» **Instructions to follow**
Everything from the first line of the data through the line with "[M_pol, M_pol], 20)" is to be echoed exactly, minus the pictures.

» **Dataset content**
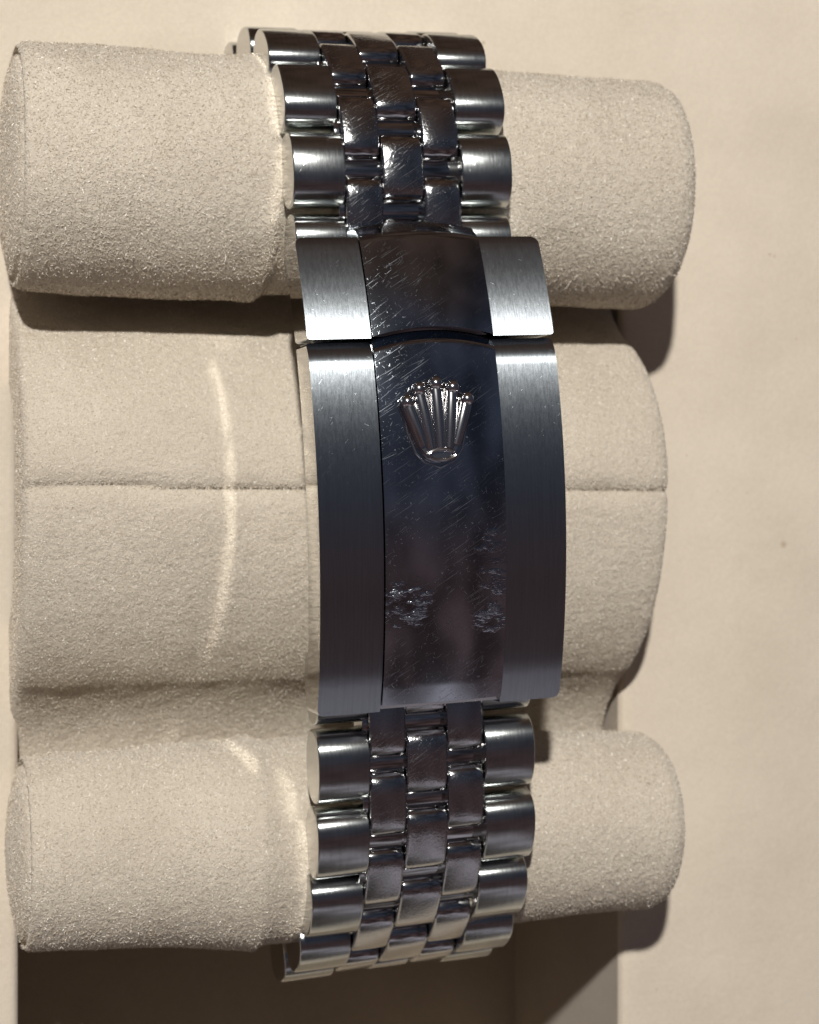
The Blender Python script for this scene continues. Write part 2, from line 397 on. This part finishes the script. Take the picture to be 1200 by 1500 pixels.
def link_mesh(name, w, a, b, n_exp, bev, mats, seg=30, flat=0.0):
    bm = bmesh.new()
    loop = []
    for k in range(seg):
        t = 2*math.pi*k/seg; c, s = math.cos(t), math.sin(t)
        loop.append((a*abs(c)**(2/n_exp)*(1 if c>=0 else -1), b*abs(s)**(2/n_exp)*(1 if s>=0 else -1)))
    rings = []
    for x, ins in ((-w/2, bev), (-w/2+bev*.3, bev*.3), (-w/2+bev, 0), (w/2-bev, 0), (w/2-bev*.3, bev*.3), (w/2, bev)):
        rings.append([bm.verts.new((x, y*(a-ins)/a, z*(b-ins)/b)) for y,z in loop])
    for p,q in zip(rings, rings[1:]):
        for k in range(seg):
            j=(k+1)%seg; f=bm.faces.new((p[k],q[k],q[j],p[j])); f.smooth=True
    f = bm.faces.new(rings[0][::1]); f.material_index = 1
    f = bm.faces.new(rings[-1][::-1]); f.material_index = 1
    bmesh.ops.recalc_face_normals(bm, faces=bm.faces)
    # flat caps keep crisp edges
    for e in bm.edges:
        if any(len(fc.verts) > 4 for fc in e.link_faces): e.smooth = False
    me = bpy.data.meshes.new(name); bm.to_mesh(me); bm.free()
    for m in mats: me.materials.append(m)
    return me
ME_outer = link_mesh('outer_link', .80, .575, .42, 2.35, .028, [M_brushlink, M_endface])
ME_inner = link_mesh('inner_link', .575, .545, .37, 3.3, .045, [M_link, M_pol], seg=36)
ME_center = link_mesh('center_link', .65, .55, .38, 3.3, .045, [M_link, M_pol])
ME_pin = link_mesh('link_pin', 1.95, .30, .26, 2.2, .02, [M_pol, M_pol], 20)

def spline(pts, n=60):
    P = [Vector(p) for p in pts]; out = []
    P = [P[0]*2-P[1]] + P + [P[-1]*2-P[-2]]
    for i in range(1, len(P)-2):
        for k in range(n):
            t = k/n; p0,p1,p2,p3 = P[i-1:i+3]
            out.append(.5*((2*p1)+(-p0+p2)*t+(2*p0-5*p1+4*p2-p3)*t*t+(-p0+3*p1-3*p2+p3)*t**3))
    out.append(P[-2]); return out
def walk(path, s):
    acc = 0
    for a, b in zip(path, path[1:]):
        d = (b-a).length
        if acc+d >= s: return a+(b-a)*((s-acc)/d), (b-a).normalized()
        acc += d
    return None, None
PITCH = 1.22
def chain(pts, s0, count, sgn, wscale0, wscale_step, first_half=True):
    path = spline(pts)
    for r in range(count*2):
        s = s0 + r*PITCH/2
        p, t = walk(path, s)
        if p is None or s < 0: break
        t = t*sgn          # tangent that points to +Y on the top side
        ang = math.atan2(t.y, t.x)     # rotation about X so that local +Y follows the path
        k = 1 + wscale_step*r
        def put(name, me, x, dz=0):
            o = bpy.data.objects.new(name, me)
            nv = Vector((-t.y, t.x))
            o.location = (x*k, p.x+nv.x*dz, p.y+nv.y*dz); o.rotation_euler = (ang+R(random.uniform(-.6,.6)), R(random.uniform(-.5,.5)), R(random.uniform(-.4,.4)))
            o.scale = (k,1,1); link(o, br)
        if r % 2 == 0:
            put('outer_link', ME_outer, -1.31); put('outer_link', ME_outer, 1.33); put('center_link', ME_center, 0)
        else:
            put('inner_link', ME_inner, -.617); put('inner_link', ME_inner, .617)
        put('link_pin', ME_pin, 0, -.06)
# points are (y, z) in the bracelet's coordinates
def L2(p): return [(y-BY, z) for y, z in p]
chain(L2([(3.6,-1.75),(4.1,-1.50),(5.25,-1.38),(6.20,-1.60),(6.98,-2.22),(7.45,-3.1),(7.62,-4.3),(7.5,-5.6),(7.0,-6.9)]), .50, 6, 1, 1, .006)
chain(L2([(-2.3,-1.5),(-3.0,-1.5),(-3.8,-1.55),(-5.0,-1.75),(-6.1,-2.35),(-6.98,-3.35),(-7.4,-4.5),(-7.5,-5.9),(-7.0,-7.0)]), .30, 6, -1, 1, .006)

# clasp ------------------------------------------------------------
def arch(y, x=0):
    z = .25 - y*y/(2*9.7)
    return z
def slab(name, x0, x1, yb, yt, top, thick, mats, nx=6, ny=40, bev=.02, parent=None, flank=None, seg=3):
    """a solid strip with a curved top; yb / yt give its two ends for each x"""
    bm = bmesh.new(); T=[]; B=[]
    for i in range(nx+1):
        u = i/nx; x = x0+(x1-x0)*(.5-.5*math.cos(math.pi*u)); r=[]; q=[]
        for j in range(ny+1):
            v = j/ny; v = .5-.5*math.cos(math.pi*v)
            y = yb(x)+(yt(x)-yb(x))*v
            r.append(bm.verts.new((x,y,top(x,y)))); q.append(bm.verts.new((x,y,arch(y)-thick)))
        T.append(r); B.append(q)
    for i in range(nx):
        for j in range(ny):
            bm.faces.new((T[i][j],T[i+1][j],T[i+1][j+1],T[i][j+1]))
            bm.faces.new((B[i][j],B[i][j+1],B[i+1][j+1],B[i+1][j]))
    for j in range(ny):
        bm.faces.new((T[0][j],T[0][j+1],B[0][j+1],B[0][j])); bm.faces.new((T[nx][j],B[nx][j],B[nx][j+1],T[nx][j+1]))
    for i in range(nx):
        bm.faces.new((T[i][0],B[i][0],B[i+1][0],T[i+1][0])); bm.faces.new((T[i][ny],T[i+1][ny],B[i+1][ny],B[i][ny]))
    for f in bm.faces: f.smooth = True
    bmesh.ops.recalc_face_normals(bm, faces=bm.faces)
    if flank:
        for f in bm.faces:
            if abs(f.normal.x) > .7: f.material_index = 1
        mats = [mats, flank]
    me = bpy.data.meshes.new(name); bm.to_mesh(me); bm.free()
    o = mesh_obj(name, me, mats, parent)
    m = o.modifiers.new('bevel','BEVEL'); m.width = bev; m.segments = seg; m.limit_method='ANGLE'; m.angle_limit=R(38); m.harden_normals=True
    return o
Y_TOP, Y_SPLIT, Y_BOT = 3.53, 1.97, -3.50
HC0, HW = .93, 1.90
clasp_lid = slab('clasp_lid', -HW+.03, HW-.03, lambda x: Y_BOT+.03, lambda x: Y_SPLIT-.06, lambda x,y: arch(y)-.12, .75, M_pol, parent=br, bev=.03)
clasp_cover = slab('clasp_cover', -HW+.03, HW-.03, lambda x: Y_SPLIT+.05, lambda x: Y_TOP-.03, lambda x,y: arch(y)-.09, .75, M_pol, ny=16, parent=br, bev=.03)
slab('clasp_blade', -1.62, 1.52, lambda x: Y_BOT-.09, lambda x: Y_TOP-.3, lambda x,y: arch(y)-.78, .88, M_pol, parent=br, bev=.02)
def lid_top(x, y):
    z = arch(y)
    d = y-(Y_SPLIT-.34)
    if d > 0: z -= 1.1*d*d
    d = (-2.95)-y
    if d > 0: z -= .07*d
    return z
def cover_top(x, y):
    z = arch(y)+.015-.022*max(0,y-2.0)**2
    d = y-(Y_TOP-.12)
    if d > 0: z -= 1.5*d*d
    return z
def dome(x, h): return h*(1-(x/HC0)**2)
for s in (-1, 1):
    xs = sorted((s*(HC0+.012), s*HW))
    rc = lambda x, r=.10: (r-math.sqrt(max(0,r*r-max(0,abs(x)-(HW-r))**2)))
    slab('side_panel', xs[0], xs[1], lambda x: Y_BOT+rc(x), lambda x: Y_SPLIT-.02-rc(x,.05), lid_top, .70, M_brush, flank=M_flank, nx=24, parent=clasp_lid, bev=.03)
    slab('side_panel', xs[0], xs[1], lambda x: Y_SPLIT+.02+rc(x,.05), lambda x: Y_TOP-rc(x,.12), cover_top, .72, M_brush, flank=M_flank, nx=24, ny=16, parent=clasp_cover, bev=.03)
def lid_c(x, y):
    z = arch(y)+.05+dome(x,.085)
    d = y-(Y_SPLIT-.17)-.13*(1-(x/HC0)**2)
    if d > 0: z -= .9*d
    d = (-3.12)-y
    if d > 0: z -= .05*d
    return z
def cov_c(x, y):
    z = arch(y)+.055+dome(x,.085)-.022*max(0,y-2.0)**2
    d = y-(Y_TOP-.03)-.07*(1-(x/HC0)**2)
    if d > 0: z -= 1.1*d
    return z
lid_panel = slab('center_panel', -HC0, HC0, lambda x: Y_BOT+.10, lambda x: Y_SPLIT-.0+.13*(1-(x/HC0)**2), lid_c, .6, M_panel, nx=24, ny=90, parent=clasp_lid, bev=.032)
slab('center_panel', -HC0, HC0, lambda x: Y_SPLIT+.04+.13*(1-(x/HC0)**2), lambda x: Y_TOP+.16+.10*(1-(x/HC0)**2), cov_c, .6, M_panel, nx=24, ny=40, parent=clasp_cover, bev=.03)

# crown emblem ------------------------------------------------------
def crown():
    bm = bmesh.new()
    cx0, cy0 = -.115, .76
    S = .0105
    def pt(px, py, h):   # photo-measured outline turned into clasp coordinates, axis upright
        x = (px-641-(py-620)*.05)*S; y = -(py-620)*S
        return Vector((cx0+x, cy0+y, 0)), h
    def P(px, py, h):
        v,_ = pt(px,py,h); return Vector((v.x, v.y, arch(v.y)+.05+dome(v.x,.085)+h))
    # raised fan-shaped field
    out = [(600,604),(604,588),(616,582),(622,574),(634,570),(644,570),(654,574),(664,580),(676,588),(684,604),(680,634),(675,657),(666,672),(647,681),(627,674),(615,660),(605,634)]
    top = [bm.verts.new(P(643+(x-643)*.93, 626+(y-626)*.93, .085)) for x,y in out]
    bot = [bm.verts.new(P(x,y,-.03)) for x,y in out]
    n=len(out)
    c = bm.verts.new(P(643,640,.10))
    for i in range(n):
        j=(i+1)%n; bm.faces.new((top[i],bot[i],bot[j],top[j])); bm.faces.new((c,top[i],top[j]))
    def tube(pts, segs=10):
        rings=[]
        for k,(p,r) in enumerate(pts):
            d = (pts[min(k+1,len(pts)-1)][0]-pts[max(k-1,0)][0]).normalized()
            a = d.cross(Vector((0,0,1))).normalized(); b2 = a.cross(d)
            rings.append([bm.verts.new(p+(a*math.cos(t)+b2*math.sin(t))*r) for t in [2*math.pi*q/segs for q in range(segs)]])
        for u,v in zip(rings, rings[1:]):
            for q in range(segs): bm.faces.new((u[q],u[(q+1)%segs],v[(q+1)%segs],v[q]))
        bm.faces.new(rings[0]); bm.faces.new(rings[-1][::-1])
    balls = [(597,594),(614,577),(638,570),(662,576),(683,593)]
    bases = [(621,655),(632,659),(645,661),(657,659),(667,655)]
    for (bx,by),(ax,ay) in zip(balls, bases):
        pts=[]
        for k in range(7):
            t=k/6; pts.append((P(ax+(bx-ax)*t, ay+(by-ay)*t, .085+.02*t), .070+.042*math.sin(math.pi*(.05+.60*t))))
        tube(pts)
        m = Matrix.Translation(P(bx,by,.15)); bmesh.ops.create_uvsphere(bm, u_segments=20, v_segments=14, radius=.108, matrix=m)
    rim = [(P(643+(x-643)*1.12+random.uniform(-.6,.6), 626+(y-626)*1.09+random.uniform(-.6,.6), .0), random.uniform(.010,.024)) for x,y in out]
    rim = rim+rim[:1]; tube(rim, 6)
    # oval ring of the base
    ring=[]
    for k in range(28):
        t=2*math.pi*k/28; ring.append((P(646+19*math.cos(t), 668+7.5*math.sin(t), .14), .028))
    rr=[]
    for k in range(28):
        p=ring[k][0]; d=(ring[(k+1)%28][0]-ring[k-1][0]).normalized(); a=d.cross(Vector((0,0,1))).normalized(); b2=a.cross(d)
        rr.append([bm.verts.new(p+(a*math.cos(t)+b2*math.sin(t))*.026) for t in [2*math.pi*q/8 for q in range(8)]])
    for k in range(28):
        u=rr[k]; v=rr[(k+1)%28]
        for q in range(8): bm.faces.new((u[q],u[(q+1)%8],v[(q+1)%8],v[q]))
    for f in bm.faces: f.smooth=True
    bmesh.ops.recalc_face_normals(bm, faces=bm.faces)
    for e in bm.edges:
        if len(e.link_faces)==2 and e.calc_face_angle(0) > R(40): e.smooth=False
    me = bpy.data.meshes.new('crown_emblem'); bm.to_mesh(me); bm.free()
    o = mesh_obj('crown_emblem', me, M_crown, clasp_lid)
    o['label'] = 'raised polished five-pointed crown with ball tips'
crown()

» **Worked answer**
The Blender Python script for this scene continues. Write part 2, from line 397 on. This part finishes the script. Take the picture to be 1200 by 1500 pixels.
def link_mesh(name, w, a, b, n_exp, bev, mats, seg=30, flat=0.0):
    bm = bmesh.new()
    loop = []
    for k in range(seg):
        t = 2*math.pi*k/seg; c, s = math.cos(t), math.sin(t)
        loop.append((a*abs(c)**(2/n_exp)*(1 if c>=0 else -1), b*abs(s)**(2/n_exp)*(1 if s>=0 else -1)))
    rings = []
    for x, ins in ((-w/2, bev), (-w/2+bev*.3, bev*.3), (-w/2+bev, 0), (w/2-bev, 0), (w/2-bev*.3, bev*.3), (w/2, bev)):
        rings.append([bm.verts.new((x, y*(a-ins)/a, z*(b-ins)/b)) for y,z in loop])
    for p,q in zip(rings, rings[1:]):
        for k in range(seg):
            j=(k+1)%seg; f=bm.faces.new((p[k],q[k],q[j],p[j])); f.smooth=True
    f = bm.faces.new(rings[0][::1]); f.material_index = 1
    f = bm.faces.new(rings[-1][::-1]); f.material_index = 1
    bmesh.ops.recalc_face_normals(bm, faces=bm.faces)
    # flat caps keep crisp edges
    for e in bm.edges:
        if any(len(fc.verts) > 4 for fc in e.link_faces): e.smooth = False
    me = bpy.data.meshes.new(name); bm.to_mesh(me); bm.free()
    for m in mats: me.materials.append(m)
    return me
ME_outer = link_mesh('outer_link', .80, .575, .42, 2.35, .028, [M_brushlink, M_endface])
ME_inner = link_mesh('inner_link', .575, .545, .37, 3.3, .045, [M_link, M_pol], seg=36)
ME_center = link_mesh('center_link', .65, .55, .38, 3.3, .045, [M_link, M_pol])
ME_pin = link_mesh('link_pin', 1.95, .30, .26, 2.2, .02, [M_pol, M_pol], 20)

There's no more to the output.